I strongly believe passion is radioactive. When you read the material from our scientific contributors, you will feel their passion in their words. Passion is also purifying. Once you observe someone else's passion about a subject, you will instantly purify that subject. Purifying means that the subject is considered as virtuous, dignified, and noble.
In this book I am trying to create a system to engineer motivation in fostering creativity, innovations, and entrepreneurship. I like to make one important comment. If you read this book, became motivated, achieved a passion and found yourself innovating, perhaps we have done it!
Self employment is not really what I am looking for, even though, some research (International Social Survey Program described below) equate the two (entrepreneurship = self employment). In fact entrepreneurship is not necessarily self employment.
To benefit from this book, you don't necessarily need to quit your job and start your own business. If you did, I hope you succeed and I wish you the best, but that is really not the intention of this book. In the chapter called After Incubation Stage, we discuss how to be an effective entrepreneur at your current job in a corporation or small business.
This book is different from all other business and management books you have read. In this book we go deep and perhaps deeper than any books on theory of entrepreneurship and business management. This book is not about creating a business plan or the money you need to make it happen. This book is about the deepest brain ingredient of motivation, passion, creativity and innovation that will lead to entrepreneurship. About 22 years ago I invented the Ultrasonic Back Up Sensor that is now standard on almost every SUV or high standard vehicles. At the time of my invention I needed that product, because I was a USER of my car. The concept of USERS is the main idea behind entrepreneurship which will be explained in detail in the chapter called Incubation Stage.

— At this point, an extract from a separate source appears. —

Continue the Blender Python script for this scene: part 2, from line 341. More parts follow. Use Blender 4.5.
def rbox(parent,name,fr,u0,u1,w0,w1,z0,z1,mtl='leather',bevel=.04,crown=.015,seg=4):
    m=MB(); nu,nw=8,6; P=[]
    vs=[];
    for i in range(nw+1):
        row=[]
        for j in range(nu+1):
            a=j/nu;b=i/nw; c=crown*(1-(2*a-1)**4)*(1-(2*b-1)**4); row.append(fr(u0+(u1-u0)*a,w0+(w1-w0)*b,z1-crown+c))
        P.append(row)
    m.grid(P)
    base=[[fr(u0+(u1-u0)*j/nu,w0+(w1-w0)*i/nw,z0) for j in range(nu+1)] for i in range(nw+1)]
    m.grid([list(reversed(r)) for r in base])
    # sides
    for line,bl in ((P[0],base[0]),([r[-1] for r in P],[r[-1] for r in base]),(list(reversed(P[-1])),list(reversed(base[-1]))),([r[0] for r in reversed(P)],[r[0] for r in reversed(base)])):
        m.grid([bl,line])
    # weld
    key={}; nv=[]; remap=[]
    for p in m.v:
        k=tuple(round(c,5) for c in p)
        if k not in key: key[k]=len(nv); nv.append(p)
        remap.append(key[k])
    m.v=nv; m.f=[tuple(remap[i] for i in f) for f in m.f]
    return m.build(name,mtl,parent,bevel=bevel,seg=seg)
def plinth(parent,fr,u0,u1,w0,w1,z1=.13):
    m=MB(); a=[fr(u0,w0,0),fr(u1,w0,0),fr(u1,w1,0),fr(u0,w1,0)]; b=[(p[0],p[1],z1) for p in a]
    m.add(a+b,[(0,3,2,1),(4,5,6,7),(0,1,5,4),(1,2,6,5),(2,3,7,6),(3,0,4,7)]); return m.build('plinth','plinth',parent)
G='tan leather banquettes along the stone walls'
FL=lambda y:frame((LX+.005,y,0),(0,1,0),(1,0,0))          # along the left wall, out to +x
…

The International Social Survey Program of 1989 asked a random samples of individuals from eleven countries this very interesting question: "Suppose you were working and could choose between different kinds of jobs. Which of the following would you choose?
I would choose ...
(i) Being an employee
(ii) Being self-employed
(iii) Can't choose."
Large numbers of people gave answer (ii) and thus stated that they would wish to be self-employed. This answer was given by, for example, a remarkable 63% of
Americans (out of 1453 asked), 48% of Britons (out of 1297), and 49% of Germans (out of 1575). These numbers can be compared with an actual proportion
of self-employed people in these countries of approximately 15%. The data raise a puzzle: why do not more of these individuals follow their
apparent desire to run a business?
Why do some people, but not others, recognize or create new opportunities? Why do some decide to "take the plunge" and proceed, exerting vigorous efforts to convert their ideas and dreams into reality?
The answer perhaps is "How?", or " With what motivation?".
Dr. Robert A. Baron says:
Initial efforts to answer these questions have focused largely on the personal characteristics of entrepreneurs (Shaver and Scott 1991). At first, the basic premise underlying such research was simple: Entrepreneurs must be different from other people with respect to certain traits, and it is these differences that lead them to recognize opportunities, to pursue them, and so on.
At first, this assumption seems to be eminently reasonable. Informal observation suggests that entrepreneurs are, indeed, different from other people in terms of their personal traits. For instance, it has been—and still is—widely assumed that entrepreneurs are far above average in their willingness to take risks, their desire to excel, their personal optimism, their tolerance for ambiguity, and in their powerful preference for shaping their own destiny (e.g.. Bygrave 1989: Hatten 1997).